About Catherine

Portrait of artist and writer Catherine Russ, installing an installation for Viewfinder.

Catherine Russ works across collage, drawing, painting, and installation. Her multidisciplinary practice navigates the intersections of memory, material, and language.

Informed by a background in writing, she works with found imagery, text fragments, and materials — including magazines, charcoal, and paint — to construct layered compositions.

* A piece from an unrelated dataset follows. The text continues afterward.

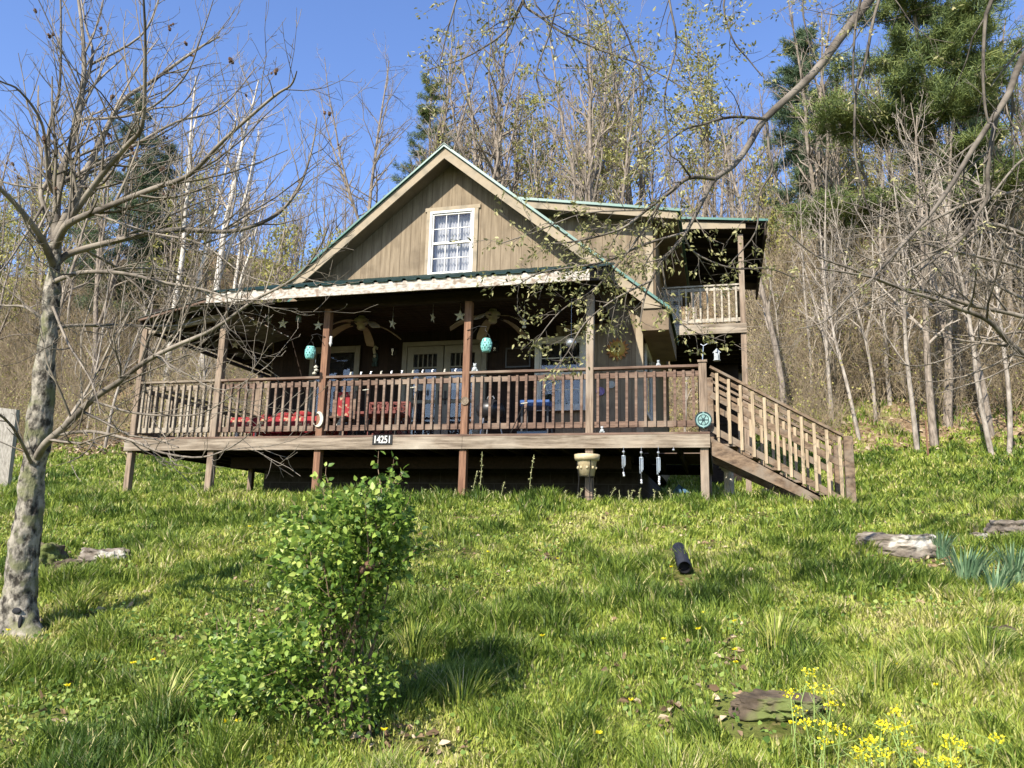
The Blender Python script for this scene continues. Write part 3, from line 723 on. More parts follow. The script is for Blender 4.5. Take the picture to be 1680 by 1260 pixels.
# trees one can tell apart
def notable(px, y, H, r0, seed, label, bark=bark_grey, twig=twig_m, name='bare_tree', tilt=(0,0), **k):
    x = px_ground(px, y); o = tree_obj(name, seed, bark, twig, label, loc=(x, y, G(x,y)-.1), H=H, r0=r0, **k); o.rotation_euler = (*tilt, 0); return o
notable(258, 22, 17, .20, 201, 'leftmost of the tall white trunked trees left of the cabin roof', bark_w, twig_pale, 'white_tree', forks=1, clear=.45)
notable(285, 23, 16, .17, 202, 'thinner white trunked tree between two stouter white trunks left of the roof', bark_w, twig_pale, 'white_tree', tilt=(0,-.05), forks=0, clear=.5)
notable(308, 21, 18, .24, 203, 'stoutest white trunked tree standing left of the cabin roof', bark_w, twig_pale, 'white_tree', forks=1, clear=.5, tilt=(0,.02))
notable(345, 24, 15, .14, 204, 'slim pale tree nearest the cabin of the white group left of the roof', bark_w, twig_pale, 'white_tree', forks=1, clear=.4)
notable(640, 24, 20, .22, 205, 'tall forked bare tree rising left of the gable peak against blue sky', forks=3, clear=.4)
notable(590, 27, 19, .17, 206, 'slim leaning bare tree furthest left against the open sky above the left roof slope', forks=2, clear=.4, tilt=(0,-.12))
notable(790, 25, 19, .22, 207, 'broad bare tree just right of the gable peak with spreading pale limbs', forks=3, clear=.3)
notable(985, 23, 18, .22, 208, 'tall bare tree rising straight behind the dormer roof', forks=2, clear=.35)
notable(1060, 26, 18, .2, 209, 'bare tree with greenish haze behind the right end of the dormer', forks=2, buds=4, budsize=.14, name='budding_tree')
notable(1170, 30, 15, .18, 210, 'yellow green budding tree against the sky right of the dormer', forks=2, buds=7, budsize=.16, name='budding_tree')
notable(560, 21, 8.5, .13, 211, 'low yellow green budding tree above the left slope of the cabin roof', forks=2, buds=9, budsize=.15, name='budding_tree', clear=.1)
notable(420, 21, 11, .14, 212, 'bushy budding tree left of the porch roof', forks=2, buds=7, budsize=.15, name='budding_tree', clear=.1)
for i, (px, py, h, r, tl, lb) in enumerate([
    (1505, 738, 9, .085, 0, 'pale sapling at the lawn edge just right of the steel post'),
    (1410, 722, 8, .07, -.08, 'pale thin tree at the lawn edge above the stair foot'),
    (1533, 733, 11, .13, -.03, 'stout pale trunk at the lawn edge left of the dark trunk clump'),
    (1553, 700, 11, .16, 0, 'dark clump trunk just behind the stout pale tree right of the stairs'),
    (1627, 747, 9, .08, -.14, 'thin tree leaning left at the right lawn edge'),
    (1652, 747, 9, .075, -.02, 'upright thin tree furthest right at the lawn edge'),
    (1460, 665, 9, .09, 0, 'pale tree on the leaf litter well behind the lawn edge'),
    (1365, 690, 9, .08, 0, 'pale tree just behind the railing of the stairs')]):
    g_ = ground_at(px, py)
    o = tree_obj('sapling', 230+i, bark_pale if 'dark' not in lb else bark_grey, twig_pale, lb, loc=(g_.x, g_.y, g_.z-.05), H=h, r0=r, clear=.3, forks=1, spread=.25, dens=2.6, levels=3, lean=.04)
    o.rotation_euler = (0, tl, 0)

# ------------------------------------------------------------------ evergreens
needle = tint_mat('pine_needles', [(0,(.04,.065,.025)), (.5,(.12,.16,.045)), (1,(.25,.27,.08))], .2)
needle_d = tint_mat('dark_pine_needles', [(0,(.035,.06,.035)), (.6,(.09,.135,.065)), (1,(.17,.22,.09))], .2)
def pine(px, y, H, spread, seed, label, m=needle, base=.15, name='pine_tree', dens=1.0, tuft=.34):
    rg = np.random.default_rng(seed); x = px_ground(px, y); root = empty(name, (x, y, G(x,y)-.1), label, 'tree')
    pts, rr = shoot((0,0,-.3), (0,0,1), H, .012*H+.05, .02, 10, rg, .015, .05); V, F = tubes_np([(pts, rr, 7)]); np_mesh('trunk', V, [F], bark_grey, root, smooth=True)
    limbs = []; T = []; Dn = []
    z = H*base; 
    while z < H*.97:
        t = (z-H*base)/(H*(1-base)); nb = 5+int(rg.random()*3)
        for k in range(nb):
            a = rg.random()*6.28; L = spread*(1-t)**.6*rg.uniform(.45,1.25)+.25
            p0 = np.array([np.interp(z, pts[:,2], pts[:,0]), np.interp(z, pts[:,2], pts[:,1]), z+rg.normal()*.15])
            q, qr = shoot(p0, (math.cos(a), math.sin(a), .15-.25*(1-t)), L, .035, .008, 6, rg, .08, .05); limbs.append((q, qr, 3))
            nt_ = int(L*11*dens)
            for j in range(nt_):
                u = rg.uniform(.25, 1); c = q[0]+(q[-1]-q[0])*u
                c = c+np.array([rg.normal()*.26*(1.1-u*.5)*L*.5, rg.normal()*.26*L*.5, rg.normal()*.07]); T.append(c); Dn.append((math.cos(a)*.8, math.sin(a)*.8, .5))
        z += H*.05*rg.uniform(.7,1.3)
    V, F = tubes_np(limbs); np_mesh('limbs', V, [F], bark_grey, root)
    T = np.array(T); Dn = np.array(Dn); n = len(T); per = 17
    P_ = np.repeat(T, per, 0); Dd = np.repeat(Dn, per, 0)*.6+rg.normal(size=(n*per,3))*.8; Dd[:,2] += .2; Dd /= np.linalg.norm(Dd,axis=1)[:,None]
    P_ = P_+rg.normal(size=P_.shape)*.06
    S = np.cross(Dd, rg.normal(size=Dd.shape)); S /= np.linalg.norm(S,axis=1)[:,None]
    L = tuft*.72*rg.uniform(.5,1.2,(len(P_),1)); V = np.stack([P_-S*.010, P_+S*.010, P_+Dd*L+S*.008, P_+Dd*L*.98-S*.008], 1).reshape(-1,3)
    tt = np.repeat(np.clip(np.repeat(rg.normal(.45,.2,n), per)+rg.normal(0,.1,n*per),0,1), 4)
    np_mesh('crown', V, [np.arange(len(V)).reshape(-1,4)], m, root, tt)
    return root
pine(1585, 19, 18.5, 4.0, 301, 'very tall green pine filling the top right corner', base=.40, dens=3.4, tuft=.42)
pine(1345, 27, 15.5, 2.4, 302, 'blue green pine right of the balcony roof', needle_d, base=.35, dens=2.4, tuft=.36)
pine(690, 31, 15.5, 2.6, 303, 'dark green pine peeking over the left slope of the gable', base=.2, dens=1.6)
pine(150, 24, 17, 2.6, 304, 'tall dark pine behind the bare tree at the left', needle_d, base=.2, dens=1.5)
pine(210, 27, 13, 2.3, 305, 'smaller dark pine right of the tall dark pine on the left', needle_d, base=.15, dens=1.4)
pine(1665, 24, 11, 2.2, 306, 'small green evergreen on the slope at the right edge', needle_d, base=.1, dens=1.2, name='cedar_tree')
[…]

Her practice explores narrative, repetition, and the tension between presence and absence.

She lives in Ōtautahi Christchurch with her husband Dean, their three sons and an aging springer spaniel.

Recent Work

Recently, Catherine’s work was included in Other People’s Parties a group exhibition at the Quiet Dog Gallery in Whakatū Nelson.

In early 2025, she undertook a sustained daily collage practice, producing a body of work that deepened her inquiry into surface, rhythm, and fragmentation.

Her essay Dog Days was highly commended in the Landfall Essay Competition and published, alongside an accompanying collage, in Strong Words 4 (Otago University Press, 2025).

Her process is intuitive and material-led, a negotiation between precision and chance, erasure and accumulation.

Alongside her studio practice, she leads small-group workshops that explore material, memory and process.

Education

She holds a Bachelor of Fine Arts, a Diploma in Creative Writing, and a Master of Arts in Creative Writing from the International Institute of Modern Letters.

Her background in image and language informs a practice shaped by storytelling, memory, and the tactile qualities of the everyday.

Her work is held in private collections.